Dééfait’s musical trajectory resembles a constant, ever-evolving journey because of this experimentation. One that’s seen them slowly emerge out of the French underground into the wider European festival circuit. Of course, it’s hard to imagine many noise bands ever overtaking France. While the quintet is keen to note their excellent contemporaries in The Psychotic Monks, and drone trio France, even in their home country, Dééfait remain a relative oddity. But in their abstraction, the odd mesh of floating undefinable vocals with rigid kraut grooves and searing guitars, the band themselves become the questioners. Their constant contradictions reflect the absurdity of the written rules of power and discourse.
At the heart of their new album is an exploration of identity. According to Lara, “The idea that we call true identity, or even our personality, is often created by language and by the stories surround us.” His mix of tones and syntax reflects this. For Lara, the core idea is best explained through a metaphor – an image that came from Joseph Conrad’s 1899 novella Heart of Darkness. “The story, it's an archaeologist who spent years opening this pyramid. He's digging and he's digging, and he's opening the Ancient sarcophagus, expecting to discover a big thing, no? But when he finally arrives to open the thing, it's completely empty.”
“I love this metaphor to guess that maybe our identity is also like that layer after layer of language, culture and stories.

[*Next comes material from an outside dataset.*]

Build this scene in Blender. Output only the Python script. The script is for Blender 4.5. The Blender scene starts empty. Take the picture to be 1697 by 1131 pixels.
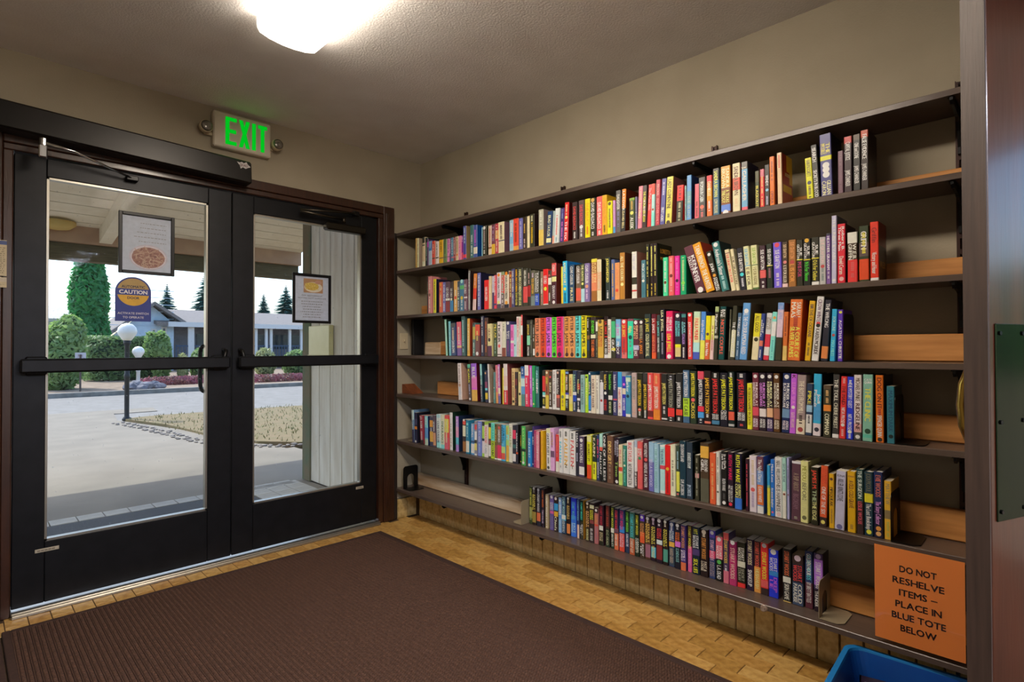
import bpy, bmesh, math, random, colorsys
import numpy as np
from mathutils import Vector, Matrix
random.seed(7); RNG = np.random.default_rng(7)
S = bpy.context.scene
COL = S.collection
R = math.radians
# ------------------------------------------------------------------ camera
EYE = 1.175
FPX, YAW, PITCH, ROLL = 923.5, R(44.989), R(0.6436), R(-0.130)
_f = Vector((math.sin(YAW)*math.cos(PITCH), math.cos(YAW)*math.cos(PITCH), math.sin(PITCH)))
_r0 = Vector((math.cos(YAW), -math.sin(YAW), 0)); _u0 = _r0.cross(_f)
_r = _r0*math.cos(ROLL)+_u0*math.sin(ROLL); _u = -_r0*math.sin(ROLL)+_u0*math.cos(ROLL)
cd = bpy.data.cameras.new('camera'); cam = bpy.data.objects.new('camera', cd); COL.objects.link(cam)
cd.sensor_width = 36; cd.sensor_fit = 'HORIZONTAL'; cd.lens = FPX*36/1697
cd.clip_start = .02; cd.clip_end = 500
M = Matrix((( _r.x,_u.x,-_f.x,0),(_r.y,_u.y,-_f.y,0),(_r.z,_u.z,-_f.z,EYE),(0,0,0,1)))
cam.matrix_world = M
S.camera = cam
def ray(x, y): return _f*FPX + _r*(x-848.5) - _u*(y-565.5)
def onX(x, y, X): d = ray(x,y); t = X/d.x; return Vector((0,0,EYE))+d*t
def onY(x, y, Y): d = ray(x,y); t = Y/d.y; return Vector((0,0,EYE))+d*t
def onZ(x, y, Z): d = ray(x,y); t = (Z-EYE)/d.z; return Vector((0,0,EYE))+d*t
# ------------------------------------------------------------------ view, sky, sun, lamps
S.view_settings.view_transform = 'Standard'; S.view_settings.look = 'None'
S.view_settings.exposure = 0.0; S.view_settings.gamma = 1; S.view_settings.use_curve_mapping = False
W_ = bpy.data.worlds.new('sky'); S.world = W_; W_.use_nodes = True
nt = W_.node_tree; nt.nodes.clear()
sky = nt.nodes.new('ShaderNodeTexSky'); sky.sky_type = 'NISHITA'; sky.sun_disc = False
sky.sun_elevation = R(53); sky.sun_rotation = R(-22); sky.dust_density = 2.2; sky.air_density = 1.0; sky.ozone_density = 2.0
bgn = nt.nodes.new('ShaderNodeBackground'); bgn.inputs['Strength'].default_value = SKY_STRENGTH = 0.42
wo = nt.nodes.new('ShaderNodeOutputWorld')
nt.links.new(sky.outputs[0], bgn.inputs[0]); nt.links.new(bgn.outputs[0], wo.inputs[0])
sun = bpy.data.lights.new('sun', 'SUN'); sun.energy = 3.4; sun.angle = R(.6); sun.color = (1,.95,.86)
so = bpy.data.objects.new('sun', sun); COL.objects.link(so)
so.rotation_euler = Vector((.30,-.72,-1.0)).to_track_quat('-Z','Y').to_euler()
LAMP = 38.0; LOBBY_FILL = 88.0          # radiance of the ceiling lamp's diffuser and of the added lobby fill
# ------------------------------------------------------------------ room measures
D, W, H, XF = 3.289, 2.359, 2.491, 2.1446
LX = -1.0           # left wall of the vestibule
# ------------------------------------------------------------------ helpers
def lin(h):
    if isinstance(h, str):
        h = h.lstrip('#')
        if len(h) == 3: h = ''.join(c*2 for c in h)
        v = [int(h[i:i+2],16)/255 for i in (0,2,4)]
    else: v = list(h)
    return tuple((c/12.92 if c<=.04045 else ((c+.055)/1.055)**2.4) for c in v)
def link_obj(name, me, parent=None, mats=()):
    o = bpy.data.objects.new(name, me); COL.objects.link(o)
    for m in mats: me.materials.append(m)
    if parent is not None: o.parent = parent
    return o
def tag(o, label=None, cat=None, group=None, kind=None):
    if label: o['label'] = label
    if cat: o['category'] = cat
    if group: o['group'] = group
    if kind: o['kind'] = kind
    return o
def thing(name, label, cat, loc=(0,0,0), group=None):
    o = bpy.data.objects.new(name, None); COL.objects.link(o); o.location = loc; o.empty_display_size = .05
    return tag(o, label, cat, group)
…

Perhaps nothing's fixed at the centre, and we are completely a void there.” That's why, on the album, Lara’s lyrics constantly play with contradiction. “I mix languages, grammaticals, genders. The syntax is broken and fragmented, I wanted the writing itself to reflect that idea.”
It could be easy to imagine these strong conceptual underpinnings overtaking the music, yet Dééfait consistently bring the two together in ways that make both stronger. The ever-tilting edges of “I Promise To Divide You” create a constant sense of collapse and separation that never fully occurs. Lara’s lyrics capture an incoming obliteration that the instruments edge towards, but never fully unveil.
The core synchronicity of elements combined with their interests leads me to ask if they bring their jamming into their live performances. But outside of a few long-form drone endings, they keep things as tight as possible. For the band, Pablo notes those moments of excess are reserved for “only if we feel that it's something that the audience would enjoy as much as us.” with Pablo noting that
“There's nothing more boring than seeing a band having fun on stage at the expense of the audience that is bored, this is something we are never going for.” Despite the absurdity and abstraction at their core, Dééfait remain a band as brilliant sonically as they are conceptually. You only need to listen to the single to understand what the band is going for. It sounds stark and enthralling in equal measure; it whets the appetite for much more.
Even if it doesn't suggest an answer or a meaning, Dééfait’s music leaves you wondering in a way that few other noise bands are capable of.